A banda que tem hinos que atravessam várias gerações de portugueses tem a capacidade de pôr milhares aos saltos e a entoar clássicos como "Conta-me histórias", "Homem do leme" ou "Quem é quem". A crítica social também veio a reboque de algumas canções, como "Vossa Excelência" ou "Ai a minha vida", introduzida por Kalu com um "Ai, coelhinho se eu fosse como tu, pegava na troika e enfiava-a no...".
"Chuva dissolvente", "Contentores" e "A minha casinha", as derradeiras, incendiaram a multidão, que pode ter visto um sem fim de concertos de Xutos e Pontapés mas nunca lhes nega o encanto.
Pouco depois de Chapa Dux abrir o palco Meo Reggae Box com letras de paz, intervenção e pedidos de justiça social, a tenda Groovebox viveu um dos grandes momentos do festival - provavelmente o maior. A passagem dos Orelha Negra pela Zambujeira foi um mimo de groove, uma bomba simpática que ali caiu e desencadeou ondas de prazer. E finalmente viu-se aquela tenda cheia de gente.
A formação reúne gente como Sam The Kid ou malta que outrora tocou nos Cool Hipnoise. No palco há pratos de vinil, teclado, bateria, baixo. E projeta-se uma estupenda bofetada sonora que endoidece quem ali está à frente. E assim foi, numa orgia de funk, soul ou jazz que acabou por desentupir o canal auditivo e desenhar sorrisos nas faces.
Da mesma enchente e entusiasmo não gozaram os britânicos The Ting Tings no palco principal. Há disco novo e canções novas, mas nem as antigas parecem despertar o público - pouco, muito pouco - que ali se encontra. Katie White, a metade feminina dos Ting Tings, recorre à técnica da cábula com umas palavras em português - a mesma que Eddie Vedder utilizou na sexta-feira - para expressar a satisfação que sente por estar de volta a estas paragens.
"Great Dj", do disco de estreia do duo, marca o arranque, seguindo-se a incursão por temas novos como "Hung it up" ou "Give it back". A apatia é generalizada e nem o hit "That"s not my name", deixado para o final, aquece o ambiente.
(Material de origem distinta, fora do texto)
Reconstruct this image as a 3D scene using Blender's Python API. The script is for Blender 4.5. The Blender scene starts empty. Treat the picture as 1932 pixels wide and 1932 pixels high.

Os porto-riquenhos Calle 13 inauguraram a terceiro dia de concertos na Herdade da Casa Branca, com um reggaeton contagiante, que pôs a dançar as poucas dezenas de pessoas que estavam ali para ouvi-los. Letras cáusticas e repletas de crítica política e social, embrulhadas num ritmo caribenho, foi o que a banda dos irmãos René Pérez Joglar, Ileana Cabra Joglar e Eduardo Cabra Martínez trouxe ao sudoeste alentejano.
"El baile de los pobres", do último trabalho da banda, "Entren Los Que Quieran" (2010), fez as honras de abertura do concerto. René, tronco nu e calças amarelas fluorescentes, é o mestre-de-cerimónias de um banquete instrumental - a banda faz-se acompanhar por sete músicos - pontuado por palavras de ordem e apelos para que o público quebre as regras, desobedeça e entre no espírito dos Calle 13 e da música latino-americana. Escassa, a plateia reage energicamente ao chamamento e aplaude de cada vez que René espingarda contra o sistema ou contra a ditadura da rádio. "Viva Porto Rico livre, os estudantes, a educação", atirou na reta final do espetáculo.
No meio do público, uma bandeira de Porto Rico salta à vista. É de Jesus Gualberto, de 25 anos, um espanhol que veio ao Sudoeste pelo segundo ano consecutivo. Filho de pai porto-riquenho, fez questão de trazer a bandeira para receber os Calle 13. "O concerto foi muito bom", diz Jesus, "só é pena estar pouca gente e a banda ter subido ao palco tão cedo."
A noite na Herdade da Casa Branca terminou ao som de Gorillaz Sound System, um projecto que revisita as canções da banda liderada por Damon Albarn.
Na penumbra, há um DJ, um percussionista e um baterista, escondidos atrás de uma enorme tela onde são projetadas imagens evocativas dos Gorillaz - e não só -, concebidas pelo quarto elemento deste projeto, o responsável pela componente visual. "Clint Eastwood" sopra ao ouvido dos presentes, mas são raros os que mexem as pernas.